Because of my good fortune, I learned the value of giving a child a scholarship. The first thing is the value to the family, who really may not have the discretionary income to devote to tuition – what a blessing it is to a family. But a second thing that’s not immediately apparent – and I’ve seen this with our scholarship winners over and over – is how the very act of awarding the scholarship tells a child, you are special, you are a child apart. The confidence that this instills is a lifelong blessing.
Very happily, in 1982 my family and I established a scholarship in my mother’s memory at Cardinal Spellman, and to date I think we’ve given more than 60 scholarships in the name of my parents, Edith and Frank Scarangello. In addition, I’m a longtime board member of the Inner City Scholarship Fund.
I have also been a member of the Finance Council of the archdiocese for more than 25 years, and I’m a trustee of St. Patrick’s Cathedral. I’m especially proud to have played a part in the re-zoning of Midtown East in Manhattan, which resulted in the archdiocese monetizing 1.1 million square feet of air rights over St. Patrick’s – a six-year effort on the part of many people that will endow the cathedral into perpetuity if the money is well invested.
As Catholicism embraces the 21st century, I think we will not just be redefining and expanding the role of women – which has been very strong for a long time – but recognizing and celebrating that involvement.
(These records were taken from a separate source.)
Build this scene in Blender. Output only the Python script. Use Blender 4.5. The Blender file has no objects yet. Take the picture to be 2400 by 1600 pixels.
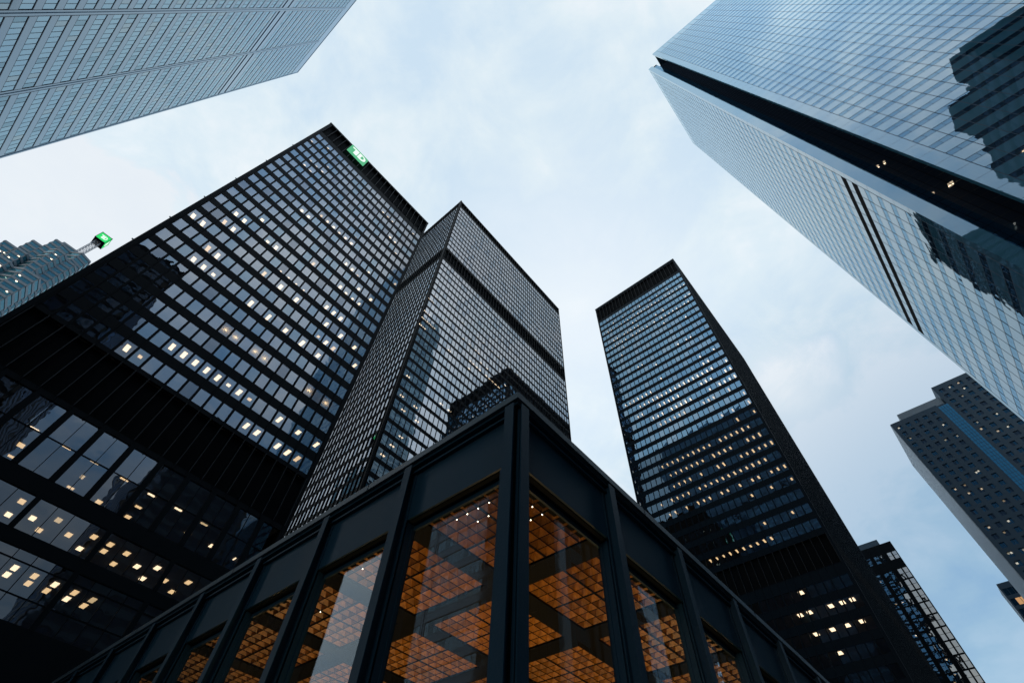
import bpy, math, random
from mathutils import Vector, Matrix
random.seed(7)
SC = bpy.context.scene
COL = SC.collection

# ------------------------------------------------------------------ camera
# world axes follow the street grid: +X and +Y are the two street directions, the eye is at the origin
RIGHT = Vector((0.64462738, -0.76391869, 0.02972848))
DOWN = Vector((0.63987703, 0.51785996, -0.56778381))
FWD = Vector((0.41834548, 0.38503156, 0.82264072))
FPX = 1137.976
cam_data = bpy.data.cameras.new("camera")
cam = bpy.data.objects.new("camera", cam_data)
COL.objects.link(cam)
cam_data.sensor_width = 36.0
cam_data.lens = 36.0 * FPX / 2400.0
cam_data.clip_start = 0.05
cam_data.clip_end = 6000
m = Matrix((RIGHT, -DOWN, -FWD)).transposed().to_4x4()
cam.matrix_world = m
SC.camera = cam

# ------------------------------------------------------------------ world, sun, exposure
SC.view_settings.view_transform = 'Standard'
SC.view_settings.look = 'None'
SC.view_settings.exposure = 0.0
SC.view_settings.gamma = 1.0
W = bpy.data.worlds.new("World")
SC.world = W
W.use_nodes = True
nt = W.node_tree
nt.nodes.clear()


def N(t, kind, **kw):
    n = t.nodes.new(kind)
    for k, v in kw.items():
        setattr(n, k, v)
    return n


def L(t, a, b):
    t.links.new(a, b)


def mth(t, op, a, b=None, c=None, clamp=False):
    n = N(t, 'ShaderNodeMath', operation=op)
    n.use_clamp = clamp
    for i, v in enumerate((a, b, c)):
        if v is None:
            continue
        if isinstance(v, (int, float)):
            n.inputs[i].default_value = v
        else:
            L(t, v, n.inputs[i])
    return n.outputs[0]


def mixc(t, fac, a, b, mode='MIX'):
    n = N(t, 'ShaderNodeMix', data_type='RGBA', blend_type=mode)
    for i, v in ((0, fac), (6, a), (7, b)):
        if isinstance(v, (int, float)):
            n.inputs[i].default_value = v
        elif isinstance(v, tuple):
            n.inputs[i].default_value = v + ((1,) if len(v) == 3 else ())
        else:
            L(t, v, n.inputs[i])
    return n.outputs[2]


SUN_EL, SUN_AZ = math.radians(9), math.radians(250)
sky = N(nt, 'ShaderNodeTexSky', sky_type='NISHITA')
sky.sun_disc = False
sky.sun_elevation = SUN_EL
sky.sun_rotation = SUN_AZ
bg_sky = N(nt, 'ShaderNodeBackground')
bg_sky.inputs[1].default_value = 0.05
L(nt, sky.outputs[0], bg_sky.inputs[0])
tc = N(nt, 'ShaderNodeTexCoord')
sep = N(nt, 'ShaderNodeSeparateXYZ')
L(nt, tc.outputs['Generated'], sep.inputs[0])
zz = mth(nt, 'MAXIMUM', sep.outputs[2], 0.0)
den = mth(nt, 'ADD', zz, 0.22)
cx = mth(nt, 'DIVIDE', sep.outputs[0], den)
cy = mth(nt, 'DIVIDE', sep.outputs[1], den)
cmb = N(nt, 'ShaderNodeCombineXYZ')
L(nt, cx, cmb.inputs[0])
L(nt, cy, cmb.inputs[1])
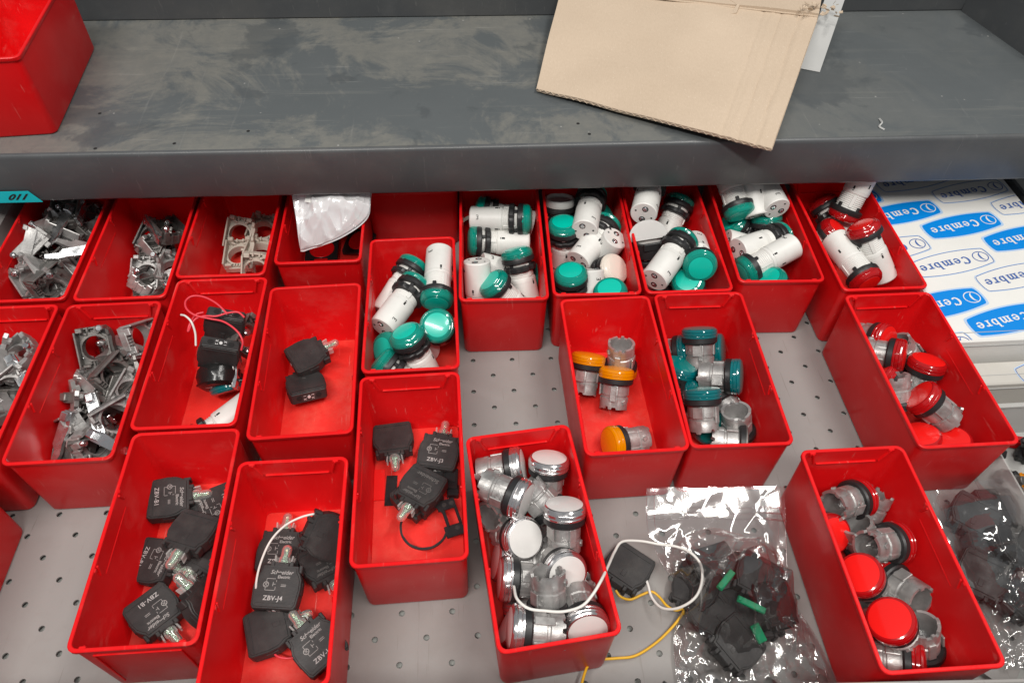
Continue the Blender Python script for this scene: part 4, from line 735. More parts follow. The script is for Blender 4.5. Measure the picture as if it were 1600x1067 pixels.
# ---------------------------------------------------------------- zinc mounting brackets
def bracket_parts(v, m_='zinc'):
    rnd = random.Random(v * 13 + 5); P = []
    m = MB(); dk = m_
    m.ringplate(15, 18.5, 11.6, -2.2, 2.2, 32, cy=-1.5)
    m.ringplate(12.6, 13.6, 11.6, 2.1, 4.4, 32, cy=-1.5, cut=7)
    for s in (-1, 1):
        m.box((s * 14.0, -1, 4.5), (2.0, 33, 9.0), bev=.4)
        m.box((s * 9.5, 16.6, 4.8), (6, 4.6, 9.0), bev=.6); m.box((s * 9, -17.2, 3.8), (7, 3.0, 7.0), bev=.5)
        m.box((s * 3.4, 17.0, 2.6), (2.0, 4.0, 7.5), bev=.3); m.box((s * 12.2, 10, -3.6), (3.5, 6, 4), bev=.4)
    m.box((0, 17.8, 3.8), (16, 1.6, 3.2), bev=.3); m.box((0, -18.6, 1.0), (18, 1.6, 5.4), bev=.3)
    for k in range(5): m.box((-6 + 3 * k, -16.0, 4.6), (1.0, 3.4, 1.6))
    m.box((6.0, 13.6, 4.0), (5, 2.6, 3), rot=Matrix.Rotation(.5, 3, 'Z'), bev=.4); m.box((-7, 13.4, 4.0), (6, 2.2, 4), rot=Matrix.Rotation(-.5, 3, 'Z'), bev=.4)
    P.append(('frame', m.mesh('frame', dk, ang=25), 0, None))
    m = MB(); m.T = Matrix.Translation((15.6, -4, 4)) @ rot([8, -12, 20][v % 3], 'X')
    m.prism([(-1.2, -17), (1.6, -17), (2.4, -8), (1.4, 4), (2.6, 12), (1.0, 19), (-1.0, 19), (-1.2, 6)], -3.5, 3.5, bev=.4); m.box((0.6, 17, 4.2), (3.2, 5, 3.4), bev=.5); m.box((1.2, -15, -3.2), (2.6, 4, 4.0), bev=.5)
    P.append(('lever', m.mesh('lever', 'steel' if v % 2 else dk, ang=25), 0, None))
    if m_ != 'beige':
        m = MB(); m.T = Matrix.Translation((10.5, 17.0, 12)); m.lathe([(1.3, -9), (1.3, 0), (3.0, 0.2), (3.1, 1.6), (2.3, 2.3)], 14); m.box((0, 0, 2.3), (3.4, .7, .4)); m.box((0, 0, 2.3), (.7, 3.4, .4))
        P.append(('screw', m.mesh('screw', 'steel'), 0, None))
    return P
KB = {('zinc', v): bracket_parts(v) for v in range(3)}
KB.update({('zinc_dark', v): bracket_parts(v, 'zinc_dark') for v in range(3)}); KB.update({('beige', v): bracket_parts(v, 'beige') for v in range(2)})
def bar_parts(steel):
    m = MB(); m.prism([(-21, -3), (-17, -4.4), (6, -4.4), (10, -1.5), (21, -2.2), (22, 1.5), (12, 4.0), (4, 3.2), (-8, 4.6), (-21, 3.6)], -1.7, 1.7, bev=.35); P = [('strip', m.mesh('strip', steel), 0, None)]
    m = MB(); m.box((-17, 0, 3.0), (7, 6, 5), bev=.7); P.append(('hook', m.mesh('hook', steel), 0, None)); m = MB(); m.box((14, 0, -2.6), (5, 4, 4), bev=.5); P.append(('hook', m.mesh('hook', steel), 0, None)); return P
KBAR = {'steel': bar_parts('steel'), 'zinc': bar_parts('zinc'), 'zinc_dark': bar_parts('zinc_dark')}
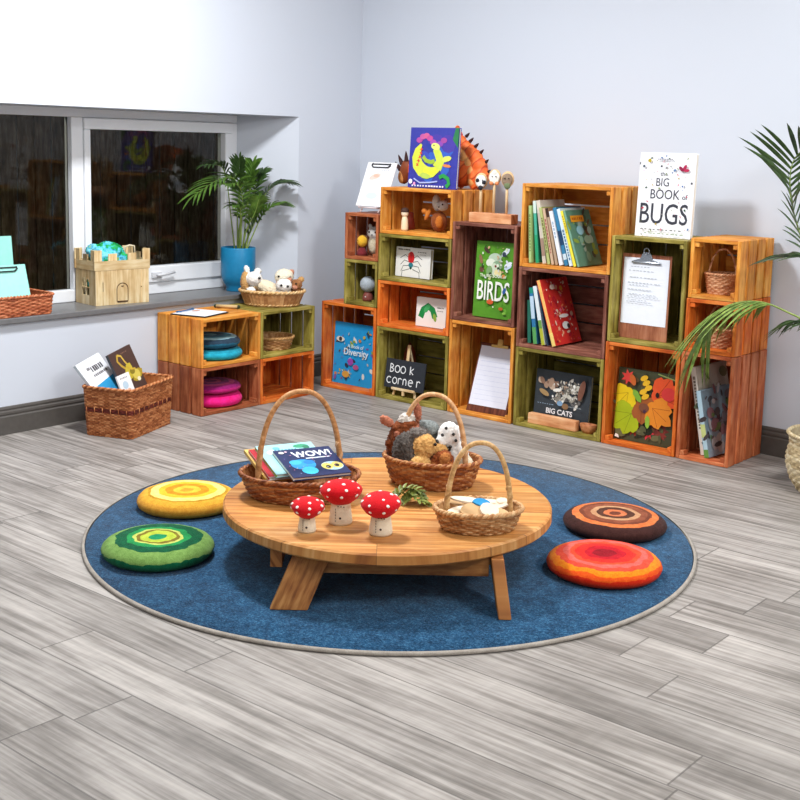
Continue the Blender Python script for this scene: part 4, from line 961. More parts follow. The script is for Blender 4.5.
mb.box((0, 0, 0), (.016, .008, .12), 2, M=Matrix.Translation((0, .034, .202)) @ Matrix.Rotation(-.14, 4, 'X')); mb.box((0, .002, .034), (.15, .022, .012), 0); mb.box((0, -.002, .018), (.012, .01, .03), 2)
mb.box((0, 0, 0), (.012, .008, .26), 2, M=Matrix.Translation((0, .085, .125)) @ Matrix.Rotation(.34, 4, 'X')); mb.build('easel', PINE, o, .001)
o = thing('wooden_teardrop', 'small red-brown wooden drop shape standing behind the chalkboard', 'toy', at(-3.935, 4.80, .0178))
mb = MB(); mb.lathe([(0, 0), (.02, 0), (.03, .03), (.034, .16), (.03, .2), (.016, .235), (0, .255)], 24); mb.build('body', plain('#8a3a26', .5), o)
# wooden block with spoon puppets on top of the tall dark brown crate
o = thing('puppet_block', 'pale wooden block holding three wooden spoon puppets on the tall dark brown crate', 'block', at(-3.330, 4.66, .9384))
mb = MB(); mb.box((0, 0, .0235), (.245, .06, .046), 0); mb.build('block', wood('block_wood', '', '', ''), o, .002)
def spoon(label, x, zt, hd, fc, extra):
    o = thing('spoon_puppet', label, 'puppet', at(x, 4.66, .985, .45), 'spoon puppets on the block')
    h = zt - .985; mb = MB(); mb.tube([(0, 0, 0), (0, 0, h*.5), (0, .001, h - .055)], .0065, 10); mb.build('handle', PINE, o)
    mb = MB(); mb.ball((0, .006, h - .03), (.031, .012, .038), 0, 20); mb.build('spoon_bowl', PINE, o)
    blob('face', [((0, -.006, h - .032), (.026, .01, .03), None, 0)] + [((a, -.010, h - .032 + b), (r, .008, r), None, m) for a, b, r, m in extra], fc, o, .002, .0005, 2)
    for sg in (-1, 1): bead(o, 'eye', (sg*.009, -.019, h - .026), .0032)
spoon('spoon puppet with a black and white badger face, leftmost on the block', -3.408, 1.165, 0, [plain('#f0f0f0', .7), plain('#23252e', .7)], [(-.014, .004, .011, 1), (.014, -.004, .011, 1), (.0, -.03, .012, 1)])
spoon('spoon puppet with a white face and an orange collar, middle of the block', -3.330, 1.185, 0, [plain('#f3eee4', .7), plain('#e08a5a', .7)], [(-.014, -.026, .010, 1), (.014, -.026, .010, 1), (.0, .024, .012, 0)])
spoon('spoon puppet with a brown and grey-green face, rightmost on the block', -3.256, 1.178, 0, [plain('#8f7a66', .7), plain('#6d7a56', .7)], [(.002, -.028, .016, 1), (-.012, .01, .010, 0)])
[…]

I am a product of the nuns who taught me. I got married in the former home of Elizabeth Ann Seton, the founder of the Sisters of Charity, who were my teachers in elementary school. Those ladies taught me lifelong lessons that I treasure to this day.
Some women in the Church have received recognition, but we haven’t fully appreciated and recognized the contributions of women in general. I think that’s changing at an incredibly rapid rate now, and that is a delight for me.